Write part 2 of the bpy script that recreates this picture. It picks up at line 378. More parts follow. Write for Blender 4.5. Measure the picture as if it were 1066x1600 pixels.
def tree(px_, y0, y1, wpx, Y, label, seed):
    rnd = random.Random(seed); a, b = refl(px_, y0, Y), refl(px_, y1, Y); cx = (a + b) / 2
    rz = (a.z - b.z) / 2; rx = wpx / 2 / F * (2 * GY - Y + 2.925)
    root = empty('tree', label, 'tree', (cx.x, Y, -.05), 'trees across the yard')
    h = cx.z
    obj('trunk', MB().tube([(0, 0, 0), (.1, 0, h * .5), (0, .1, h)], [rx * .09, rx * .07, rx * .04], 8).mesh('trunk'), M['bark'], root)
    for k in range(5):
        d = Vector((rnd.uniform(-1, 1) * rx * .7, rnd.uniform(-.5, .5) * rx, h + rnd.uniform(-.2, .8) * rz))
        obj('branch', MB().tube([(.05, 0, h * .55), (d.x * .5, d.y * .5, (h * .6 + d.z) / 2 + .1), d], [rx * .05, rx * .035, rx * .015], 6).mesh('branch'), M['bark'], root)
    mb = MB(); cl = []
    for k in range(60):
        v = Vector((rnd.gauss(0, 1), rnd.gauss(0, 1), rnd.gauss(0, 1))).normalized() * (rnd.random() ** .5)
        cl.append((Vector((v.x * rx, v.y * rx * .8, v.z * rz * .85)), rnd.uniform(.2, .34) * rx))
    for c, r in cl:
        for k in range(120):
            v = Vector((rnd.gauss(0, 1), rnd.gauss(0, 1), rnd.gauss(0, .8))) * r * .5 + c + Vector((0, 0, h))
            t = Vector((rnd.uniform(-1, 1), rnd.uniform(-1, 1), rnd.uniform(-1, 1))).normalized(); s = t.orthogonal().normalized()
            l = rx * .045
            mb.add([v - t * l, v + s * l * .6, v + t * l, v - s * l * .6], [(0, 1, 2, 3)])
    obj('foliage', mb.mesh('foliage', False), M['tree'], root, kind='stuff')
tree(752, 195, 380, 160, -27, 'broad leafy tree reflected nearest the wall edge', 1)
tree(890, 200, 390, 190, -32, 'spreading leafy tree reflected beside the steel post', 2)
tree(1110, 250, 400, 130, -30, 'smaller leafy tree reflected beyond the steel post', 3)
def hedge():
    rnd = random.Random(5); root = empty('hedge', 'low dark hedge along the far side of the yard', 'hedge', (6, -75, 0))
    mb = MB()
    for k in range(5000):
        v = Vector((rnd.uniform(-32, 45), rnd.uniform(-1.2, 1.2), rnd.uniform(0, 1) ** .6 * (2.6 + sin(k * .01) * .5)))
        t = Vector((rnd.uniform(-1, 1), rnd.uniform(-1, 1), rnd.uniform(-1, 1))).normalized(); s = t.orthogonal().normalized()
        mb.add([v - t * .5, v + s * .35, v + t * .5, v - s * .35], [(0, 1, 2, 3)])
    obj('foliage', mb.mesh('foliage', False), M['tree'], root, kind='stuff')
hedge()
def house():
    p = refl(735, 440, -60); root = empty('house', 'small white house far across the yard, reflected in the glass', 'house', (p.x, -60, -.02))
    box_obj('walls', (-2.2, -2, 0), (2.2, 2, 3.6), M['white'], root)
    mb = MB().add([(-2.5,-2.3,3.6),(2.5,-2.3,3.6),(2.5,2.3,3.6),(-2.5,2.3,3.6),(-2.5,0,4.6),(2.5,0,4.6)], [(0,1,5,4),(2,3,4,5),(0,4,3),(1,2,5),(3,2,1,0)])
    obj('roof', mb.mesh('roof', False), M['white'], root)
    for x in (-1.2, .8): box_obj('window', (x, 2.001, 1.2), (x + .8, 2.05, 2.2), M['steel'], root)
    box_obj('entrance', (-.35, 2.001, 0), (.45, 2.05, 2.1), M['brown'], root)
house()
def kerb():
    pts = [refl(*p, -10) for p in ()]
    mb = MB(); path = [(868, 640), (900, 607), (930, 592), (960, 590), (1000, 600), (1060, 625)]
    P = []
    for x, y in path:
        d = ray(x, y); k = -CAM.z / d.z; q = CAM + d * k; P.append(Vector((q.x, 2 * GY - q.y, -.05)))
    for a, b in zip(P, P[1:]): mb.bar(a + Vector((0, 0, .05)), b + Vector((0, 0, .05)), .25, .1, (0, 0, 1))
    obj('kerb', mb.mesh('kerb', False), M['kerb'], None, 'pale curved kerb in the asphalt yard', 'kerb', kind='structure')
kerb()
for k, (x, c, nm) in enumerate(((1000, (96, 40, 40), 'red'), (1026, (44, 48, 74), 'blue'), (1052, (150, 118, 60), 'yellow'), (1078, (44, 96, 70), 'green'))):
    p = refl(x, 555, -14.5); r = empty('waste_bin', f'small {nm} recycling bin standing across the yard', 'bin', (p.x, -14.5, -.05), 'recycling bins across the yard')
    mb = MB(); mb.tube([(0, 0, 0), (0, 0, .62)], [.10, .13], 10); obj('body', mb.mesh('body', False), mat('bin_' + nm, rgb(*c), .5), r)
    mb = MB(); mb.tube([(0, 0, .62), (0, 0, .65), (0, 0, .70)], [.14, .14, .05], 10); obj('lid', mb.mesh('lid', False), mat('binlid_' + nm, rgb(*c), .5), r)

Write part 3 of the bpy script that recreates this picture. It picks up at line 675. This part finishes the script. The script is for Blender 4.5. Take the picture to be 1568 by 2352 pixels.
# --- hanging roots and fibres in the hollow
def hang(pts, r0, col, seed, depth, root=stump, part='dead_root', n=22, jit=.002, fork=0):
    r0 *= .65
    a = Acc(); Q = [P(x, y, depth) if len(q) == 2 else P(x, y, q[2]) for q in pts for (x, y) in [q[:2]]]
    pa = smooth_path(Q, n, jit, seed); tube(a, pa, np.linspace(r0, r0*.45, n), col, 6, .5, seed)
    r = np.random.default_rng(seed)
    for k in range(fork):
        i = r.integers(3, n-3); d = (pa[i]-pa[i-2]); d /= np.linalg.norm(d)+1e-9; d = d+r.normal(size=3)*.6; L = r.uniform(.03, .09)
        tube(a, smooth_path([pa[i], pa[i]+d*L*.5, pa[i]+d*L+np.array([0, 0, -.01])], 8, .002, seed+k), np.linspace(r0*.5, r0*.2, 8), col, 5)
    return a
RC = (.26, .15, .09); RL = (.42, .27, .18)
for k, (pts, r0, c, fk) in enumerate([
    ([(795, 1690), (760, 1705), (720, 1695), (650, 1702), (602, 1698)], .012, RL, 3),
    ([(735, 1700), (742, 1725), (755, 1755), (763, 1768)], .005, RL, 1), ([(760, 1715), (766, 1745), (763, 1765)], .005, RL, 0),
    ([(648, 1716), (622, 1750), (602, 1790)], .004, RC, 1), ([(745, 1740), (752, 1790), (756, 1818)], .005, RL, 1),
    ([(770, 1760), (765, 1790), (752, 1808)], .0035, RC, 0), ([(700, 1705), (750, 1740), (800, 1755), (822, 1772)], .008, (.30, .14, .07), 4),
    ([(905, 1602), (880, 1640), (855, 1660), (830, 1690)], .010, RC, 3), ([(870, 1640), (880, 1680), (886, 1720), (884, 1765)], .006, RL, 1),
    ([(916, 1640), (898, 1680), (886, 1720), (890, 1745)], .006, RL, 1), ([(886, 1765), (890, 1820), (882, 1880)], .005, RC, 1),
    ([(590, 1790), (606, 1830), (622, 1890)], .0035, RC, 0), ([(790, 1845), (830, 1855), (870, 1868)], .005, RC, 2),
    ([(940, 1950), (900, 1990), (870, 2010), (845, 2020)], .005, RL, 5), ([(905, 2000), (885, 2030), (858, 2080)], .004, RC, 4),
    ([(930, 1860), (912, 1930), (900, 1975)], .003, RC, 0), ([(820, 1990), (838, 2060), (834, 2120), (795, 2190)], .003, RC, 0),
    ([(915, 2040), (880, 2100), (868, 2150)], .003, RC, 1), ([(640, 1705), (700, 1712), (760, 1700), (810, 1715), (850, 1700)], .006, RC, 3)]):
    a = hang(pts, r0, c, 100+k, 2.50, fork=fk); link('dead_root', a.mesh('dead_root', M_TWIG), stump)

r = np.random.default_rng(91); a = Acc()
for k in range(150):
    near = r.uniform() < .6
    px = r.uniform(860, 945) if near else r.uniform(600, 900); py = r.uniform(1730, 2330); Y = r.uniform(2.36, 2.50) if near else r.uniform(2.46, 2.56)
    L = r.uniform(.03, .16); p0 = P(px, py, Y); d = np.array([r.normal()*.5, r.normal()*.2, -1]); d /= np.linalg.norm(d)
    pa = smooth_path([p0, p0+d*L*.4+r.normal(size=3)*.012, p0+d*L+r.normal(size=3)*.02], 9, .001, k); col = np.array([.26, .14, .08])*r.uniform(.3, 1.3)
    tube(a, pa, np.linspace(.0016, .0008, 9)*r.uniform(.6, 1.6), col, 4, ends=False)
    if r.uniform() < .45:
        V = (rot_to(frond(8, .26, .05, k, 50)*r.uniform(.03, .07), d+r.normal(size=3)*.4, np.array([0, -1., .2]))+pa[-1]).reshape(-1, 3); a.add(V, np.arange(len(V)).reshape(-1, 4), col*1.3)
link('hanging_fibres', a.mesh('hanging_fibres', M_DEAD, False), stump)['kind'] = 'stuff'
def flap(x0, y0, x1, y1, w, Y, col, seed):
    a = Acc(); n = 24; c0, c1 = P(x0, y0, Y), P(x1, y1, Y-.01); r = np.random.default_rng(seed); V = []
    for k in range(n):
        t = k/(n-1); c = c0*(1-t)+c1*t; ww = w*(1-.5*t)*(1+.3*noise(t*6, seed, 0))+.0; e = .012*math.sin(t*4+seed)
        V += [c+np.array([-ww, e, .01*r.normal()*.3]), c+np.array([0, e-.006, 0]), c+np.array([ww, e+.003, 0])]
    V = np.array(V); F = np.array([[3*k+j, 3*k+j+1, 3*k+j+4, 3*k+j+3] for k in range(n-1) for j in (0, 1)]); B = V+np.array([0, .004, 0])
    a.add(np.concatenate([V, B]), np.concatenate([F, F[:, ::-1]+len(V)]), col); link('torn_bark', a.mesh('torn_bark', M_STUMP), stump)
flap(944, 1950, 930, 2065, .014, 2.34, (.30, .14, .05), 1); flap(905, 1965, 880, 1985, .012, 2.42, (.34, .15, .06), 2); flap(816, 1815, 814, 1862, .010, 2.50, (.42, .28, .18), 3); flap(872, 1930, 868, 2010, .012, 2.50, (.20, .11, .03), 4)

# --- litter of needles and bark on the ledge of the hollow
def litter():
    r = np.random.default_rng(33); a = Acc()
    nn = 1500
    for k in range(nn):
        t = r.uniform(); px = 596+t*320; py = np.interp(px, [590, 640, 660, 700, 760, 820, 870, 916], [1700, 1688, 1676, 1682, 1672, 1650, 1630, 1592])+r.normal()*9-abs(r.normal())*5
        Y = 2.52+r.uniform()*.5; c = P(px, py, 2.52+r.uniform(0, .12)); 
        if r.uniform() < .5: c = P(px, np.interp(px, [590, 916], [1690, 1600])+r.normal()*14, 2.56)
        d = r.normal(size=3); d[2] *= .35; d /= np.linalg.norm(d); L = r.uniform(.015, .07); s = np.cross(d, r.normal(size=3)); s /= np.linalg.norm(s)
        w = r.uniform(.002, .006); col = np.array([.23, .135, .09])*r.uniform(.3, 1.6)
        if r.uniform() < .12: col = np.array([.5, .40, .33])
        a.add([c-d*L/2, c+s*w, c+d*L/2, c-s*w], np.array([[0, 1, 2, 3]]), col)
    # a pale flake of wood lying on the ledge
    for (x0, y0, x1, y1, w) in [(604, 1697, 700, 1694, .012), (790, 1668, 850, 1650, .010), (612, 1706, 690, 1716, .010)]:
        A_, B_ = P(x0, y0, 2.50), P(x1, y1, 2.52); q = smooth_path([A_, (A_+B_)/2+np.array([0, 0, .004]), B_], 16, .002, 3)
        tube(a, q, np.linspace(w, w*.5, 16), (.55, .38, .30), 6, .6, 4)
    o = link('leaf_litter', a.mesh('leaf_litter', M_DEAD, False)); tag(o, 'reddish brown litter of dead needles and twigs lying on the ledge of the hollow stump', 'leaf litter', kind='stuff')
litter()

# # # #

Job -> Look through the entries above; copy every line holding the string "pixels".

Exercise response ->
Write part 2 of the bpy script that recreates this picture. It picks up at line 378. More parts follow. Write for Blender 4.5. Measure the picture as if it were 1066x1600 pixels.
Write part 3 of the bpy script that recreates this picture. It picks up at line 675. This part finishes the script. The script is for Blender 4.5. Take the picture to be 1568 by 2352 pixels.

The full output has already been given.